How to find out what someone did to receive the bronze star in Worls War II?

Its probably not going to be easy. The Bronze Star could be awarded for either valor, or "meritorious service". If the award was for valor, the medal came with a small bronze "V device" to be worn on the ribbon of the Medal.

Any citation for valor was accompanied by a citation, a written statement of what the soldier did to earn his medal. A copy of this was placed in the soldier's personnel file. 90% of WWII personnel files burned up in a fire in the warehouse in St. Louis, where the government had them stored, in 1973. You might get lucky and the file of the soldier you are interested in might be unburned. You can obtain a copy from the National Archives. Go to for details.

Another copy of the citation would be retained in the papers of the soldier's unit. These are also in the National Archives, but you would almost certainly have to visit the records repository in Suitland, Maryland and ferret this out yourself.
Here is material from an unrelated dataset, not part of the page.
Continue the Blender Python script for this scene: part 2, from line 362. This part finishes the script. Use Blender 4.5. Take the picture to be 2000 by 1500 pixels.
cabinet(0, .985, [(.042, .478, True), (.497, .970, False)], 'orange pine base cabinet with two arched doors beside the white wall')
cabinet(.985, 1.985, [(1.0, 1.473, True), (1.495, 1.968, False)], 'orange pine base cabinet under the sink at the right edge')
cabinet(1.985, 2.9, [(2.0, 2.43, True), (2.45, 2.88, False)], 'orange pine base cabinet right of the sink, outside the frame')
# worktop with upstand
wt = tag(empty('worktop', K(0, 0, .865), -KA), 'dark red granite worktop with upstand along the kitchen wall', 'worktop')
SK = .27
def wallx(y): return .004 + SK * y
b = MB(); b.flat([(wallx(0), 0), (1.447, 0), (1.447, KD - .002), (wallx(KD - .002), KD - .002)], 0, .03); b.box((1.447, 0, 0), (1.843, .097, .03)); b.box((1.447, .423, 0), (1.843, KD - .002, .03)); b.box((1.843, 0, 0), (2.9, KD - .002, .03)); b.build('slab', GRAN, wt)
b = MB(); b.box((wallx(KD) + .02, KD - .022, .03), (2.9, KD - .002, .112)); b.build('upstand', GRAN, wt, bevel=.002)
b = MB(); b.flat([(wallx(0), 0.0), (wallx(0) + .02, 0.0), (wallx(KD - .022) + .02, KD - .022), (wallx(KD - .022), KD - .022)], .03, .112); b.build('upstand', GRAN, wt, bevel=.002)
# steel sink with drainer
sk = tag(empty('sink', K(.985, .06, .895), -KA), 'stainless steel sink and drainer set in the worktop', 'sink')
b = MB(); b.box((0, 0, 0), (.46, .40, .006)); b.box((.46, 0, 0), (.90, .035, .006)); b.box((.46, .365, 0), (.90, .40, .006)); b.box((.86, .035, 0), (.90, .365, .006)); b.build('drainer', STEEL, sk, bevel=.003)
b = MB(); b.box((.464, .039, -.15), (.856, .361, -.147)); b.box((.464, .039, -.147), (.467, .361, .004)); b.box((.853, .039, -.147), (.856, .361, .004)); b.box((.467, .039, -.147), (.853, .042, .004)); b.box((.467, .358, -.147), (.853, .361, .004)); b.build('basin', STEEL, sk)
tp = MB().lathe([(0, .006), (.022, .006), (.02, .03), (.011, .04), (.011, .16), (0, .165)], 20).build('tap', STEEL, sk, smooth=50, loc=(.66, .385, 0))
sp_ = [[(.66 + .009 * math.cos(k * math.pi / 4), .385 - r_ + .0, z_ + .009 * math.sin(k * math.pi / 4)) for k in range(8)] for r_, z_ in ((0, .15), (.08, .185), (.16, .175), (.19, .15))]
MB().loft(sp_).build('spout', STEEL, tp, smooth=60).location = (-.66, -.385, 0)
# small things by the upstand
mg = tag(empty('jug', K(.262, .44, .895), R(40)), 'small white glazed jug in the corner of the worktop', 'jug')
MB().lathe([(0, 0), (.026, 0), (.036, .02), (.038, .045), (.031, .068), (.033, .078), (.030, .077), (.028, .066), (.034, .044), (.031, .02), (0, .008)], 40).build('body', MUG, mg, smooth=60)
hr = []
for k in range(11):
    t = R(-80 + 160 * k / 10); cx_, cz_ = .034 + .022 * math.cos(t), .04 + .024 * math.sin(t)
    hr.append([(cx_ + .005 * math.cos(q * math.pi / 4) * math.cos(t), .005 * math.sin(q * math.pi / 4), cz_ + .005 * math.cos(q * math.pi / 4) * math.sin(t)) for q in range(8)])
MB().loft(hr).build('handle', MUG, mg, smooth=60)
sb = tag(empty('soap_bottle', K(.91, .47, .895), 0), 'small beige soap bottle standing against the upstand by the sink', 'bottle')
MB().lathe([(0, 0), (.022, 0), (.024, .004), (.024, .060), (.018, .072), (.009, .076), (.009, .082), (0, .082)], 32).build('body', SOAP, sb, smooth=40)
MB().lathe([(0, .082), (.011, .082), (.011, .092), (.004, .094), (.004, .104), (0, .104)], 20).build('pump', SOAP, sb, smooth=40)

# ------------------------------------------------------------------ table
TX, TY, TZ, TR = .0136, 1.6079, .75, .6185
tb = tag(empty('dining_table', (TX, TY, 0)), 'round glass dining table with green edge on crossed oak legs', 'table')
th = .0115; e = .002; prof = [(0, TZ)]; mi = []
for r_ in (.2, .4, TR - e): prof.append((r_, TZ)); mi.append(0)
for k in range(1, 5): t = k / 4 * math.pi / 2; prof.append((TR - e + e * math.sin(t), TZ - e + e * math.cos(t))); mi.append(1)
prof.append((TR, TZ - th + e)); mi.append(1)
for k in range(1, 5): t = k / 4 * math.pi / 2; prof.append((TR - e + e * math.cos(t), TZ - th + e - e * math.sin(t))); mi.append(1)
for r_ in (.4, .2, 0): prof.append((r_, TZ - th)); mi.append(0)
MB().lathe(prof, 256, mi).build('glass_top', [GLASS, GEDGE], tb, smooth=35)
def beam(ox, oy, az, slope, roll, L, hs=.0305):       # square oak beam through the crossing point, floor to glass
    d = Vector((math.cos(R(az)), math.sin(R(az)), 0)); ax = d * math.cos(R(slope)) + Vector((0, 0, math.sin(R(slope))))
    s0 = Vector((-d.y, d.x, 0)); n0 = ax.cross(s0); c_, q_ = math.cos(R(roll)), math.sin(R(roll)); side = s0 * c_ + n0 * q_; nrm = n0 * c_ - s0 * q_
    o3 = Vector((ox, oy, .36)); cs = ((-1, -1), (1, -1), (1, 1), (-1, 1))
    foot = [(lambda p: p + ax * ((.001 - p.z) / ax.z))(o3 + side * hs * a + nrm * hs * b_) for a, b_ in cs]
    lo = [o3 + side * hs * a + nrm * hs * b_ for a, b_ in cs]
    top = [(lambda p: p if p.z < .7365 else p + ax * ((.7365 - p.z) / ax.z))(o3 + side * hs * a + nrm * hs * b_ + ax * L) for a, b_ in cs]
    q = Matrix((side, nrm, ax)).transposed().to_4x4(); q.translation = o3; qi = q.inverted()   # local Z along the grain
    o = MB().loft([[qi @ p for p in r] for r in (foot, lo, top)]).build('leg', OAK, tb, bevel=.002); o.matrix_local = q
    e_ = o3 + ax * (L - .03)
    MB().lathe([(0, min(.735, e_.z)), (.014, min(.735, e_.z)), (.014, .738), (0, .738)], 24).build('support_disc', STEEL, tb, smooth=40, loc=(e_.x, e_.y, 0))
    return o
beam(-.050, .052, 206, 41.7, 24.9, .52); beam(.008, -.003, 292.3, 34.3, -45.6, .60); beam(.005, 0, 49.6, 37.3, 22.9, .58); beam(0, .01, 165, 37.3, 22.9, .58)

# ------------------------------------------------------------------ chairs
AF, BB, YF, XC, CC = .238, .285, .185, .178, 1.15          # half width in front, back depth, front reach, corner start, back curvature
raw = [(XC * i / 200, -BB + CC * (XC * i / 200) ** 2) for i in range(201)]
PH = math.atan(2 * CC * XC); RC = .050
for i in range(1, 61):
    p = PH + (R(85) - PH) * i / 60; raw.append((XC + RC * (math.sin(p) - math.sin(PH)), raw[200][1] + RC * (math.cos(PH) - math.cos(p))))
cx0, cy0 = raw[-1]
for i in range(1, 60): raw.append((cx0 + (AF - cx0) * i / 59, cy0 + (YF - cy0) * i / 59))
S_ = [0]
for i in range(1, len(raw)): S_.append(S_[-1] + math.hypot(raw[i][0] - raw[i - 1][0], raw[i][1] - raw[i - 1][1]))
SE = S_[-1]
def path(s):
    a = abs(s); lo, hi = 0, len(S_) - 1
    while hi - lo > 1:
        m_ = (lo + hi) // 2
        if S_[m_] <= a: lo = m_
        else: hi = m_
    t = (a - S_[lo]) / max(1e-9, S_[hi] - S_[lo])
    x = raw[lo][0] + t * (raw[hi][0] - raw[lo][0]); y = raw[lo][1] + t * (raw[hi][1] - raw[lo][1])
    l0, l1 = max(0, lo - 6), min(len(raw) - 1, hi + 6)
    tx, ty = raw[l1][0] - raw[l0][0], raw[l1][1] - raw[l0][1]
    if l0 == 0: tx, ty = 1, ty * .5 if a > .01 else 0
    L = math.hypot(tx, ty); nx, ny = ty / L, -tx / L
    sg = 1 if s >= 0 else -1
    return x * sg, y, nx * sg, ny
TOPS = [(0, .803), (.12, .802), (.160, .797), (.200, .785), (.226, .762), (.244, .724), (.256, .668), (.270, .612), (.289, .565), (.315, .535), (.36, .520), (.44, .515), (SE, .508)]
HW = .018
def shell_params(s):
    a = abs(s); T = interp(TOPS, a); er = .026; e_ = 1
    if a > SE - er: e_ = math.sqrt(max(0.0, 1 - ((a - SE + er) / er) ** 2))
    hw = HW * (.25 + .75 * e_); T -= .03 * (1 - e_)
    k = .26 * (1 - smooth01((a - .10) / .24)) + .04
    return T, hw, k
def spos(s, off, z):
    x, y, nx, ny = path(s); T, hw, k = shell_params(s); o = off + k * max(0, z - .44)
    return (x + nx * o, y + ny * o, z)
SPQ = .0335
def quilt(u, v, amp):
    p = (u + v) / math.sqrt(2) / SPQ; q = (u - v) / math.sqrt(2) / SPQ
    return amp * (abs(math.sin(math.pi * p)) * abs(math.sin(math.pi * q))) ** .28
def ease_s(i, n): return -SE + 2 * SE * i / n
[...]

To keep up morale on the homefront the Army (and other service branches) had public relations specialists. These individuals stayed busy sending "good news" back to the hometown newspapers of the soldiers in the news, including usually sending a copy of Medal citations to the decorated soldier's hometown paper. If you know where the soldier was from, and are there yourself today, you could try the public library or the newspaper office and see if they have the war years of the paper on microfilm. Unless you can narrow down the time frame involved, this could take a long time, and you might be tempted to skim through and miss the citation. That is, if the newspaper printed it. Many, if not most newspapers did, though, word for word.

Another new army award for WWII was the Combat Infantryman's Badge (CIB). This is about four inches long and a half inch tall, a metal pin, with a blue enamel field with a rifle-musket on it. Its worn above the ribbons of all other medals, except that for the Medal of Honor. To get the CIB in WWII, you had to be an actual combat infantryman. Not just in an infantry division, but in one of the "letter" companies of the division which did the actual foot-soldier fighting. After the war was over the army decided that any man who earned the CIB in WWII was also entitled to the Bronze Star Medal. Most WWII civilian-soldiers were discharged by the time the army decided this, and many never knew of the decision or never bothered to write for their Medal. This mass awarding of the Bronze Star Medal was for "meritorious service", so, no "V device".